The Community Chorus of Kinston/Lenoir County joined forces with soloists and members of the North Carolina Baroque Orchestra to perform selections from Handel’s oratorio Messiah, under the direction of John O’Brien. The community chorus was augmented by the presence of twelve singers from the Crystal Coast Choral Society, making forty-seven singers in all.

The soloists were Mahari Freeman, soprano; Makudu Senaoana, tenor; and Walter R. Swan, baritone.

The venue, the spacious First Presbyterian Church, was full, fire-marshal full, with a festive theme of holiday dress making a sparkle. The singers were clad in white and black for the most part, with the soloists sporting more individuality – Freeman was in a sparkly evening dress; Senaoana in black tie. Swan was in a dinner suit with a black waistcoat, red necktie with stand-up collar, and a red pocket square; in addition, he was wearing what appeared to be a black knit beanie with the brim rolled up.

The orchestra was strangely balanced, with six violins and only one each of viola, cello, and violone. There were also two oboes, two valveless Baroque trumpets, and timpani. The continuo was provided by the violone, theorbo (very effective), positive organ (played by the conductor), and harpsichord (completely inaudible).

The program was selections from Part the First of Messiah, all quite suitable to the season, along with the “Hallelujah Chorus” from the end of Part the Second.

The overture was brisk and musically balanced in spite of the numerical imbalance of players. As mentioned, the harpsichord was, strangely, totally inaudible here and throughout the evening.

Senaoana’s tenor voice was very clear and offered a strong ad lib in the recitative and aria “Comfort Ye My People” and “Every Valley Shall Be Exalted.”

The important part, the best part of this concert, was the chorus; their delivery of “And The Glory Of the Lord” was all that could be asked for, with crisp delivery and sparkling intonation.
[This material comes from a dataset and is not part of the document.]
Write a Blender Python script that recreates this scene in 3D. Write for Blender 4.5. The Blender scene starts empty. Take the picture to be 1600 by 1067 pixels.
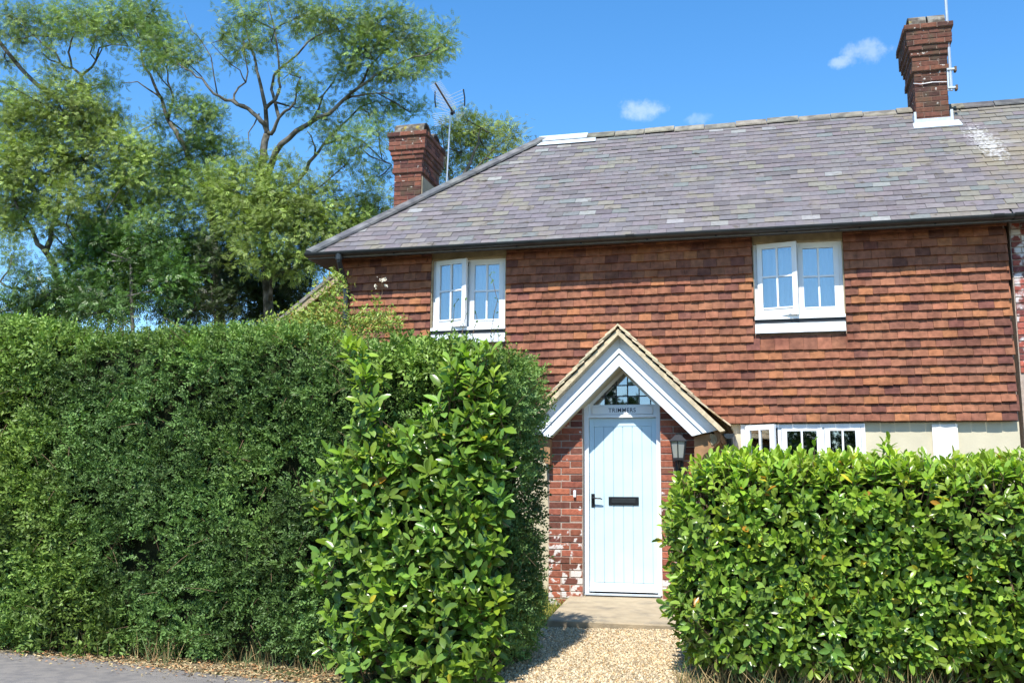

Swan’s phrasing in “Thus Saith The Lord Of Hosts” was deft, although there was a strange imprecision in some of his intonation. He handily covered up his missed entry in “But Who May Abide.”

In the chorus, “And He Shall Purify” the sopranos absolutely nailed that entry, and the entire ensemble was extremely accurate as well as lovely to listen to in “O Thou That Tellest.”

The recitative “For Behold, Darkness Shall Cover the Earth” was taken at a very convincing and stately tempo; “The People That Walked in Darkness” was quite inspiring. In the chorus “For Unto Us a Child is Born,” the tenors were especially delicate, projecting well without shouting. The soprano recits and arias for Part I, Scene Four were perfection itself.

Other selections included “Glory To God,” “Rejoice Greatly,” “Come Unto Him,” and “His Yoke is Easy.” The concluding “Hallelujah Chorus” brought everyone to their feet, with much applause following.

The thirty-six generous sponsors are too many to name individually, but much credit to them for making this possible. The event was partially funded by a Grassroots subgrant from the Community Council for the Arts through the North Carolina Arts Council.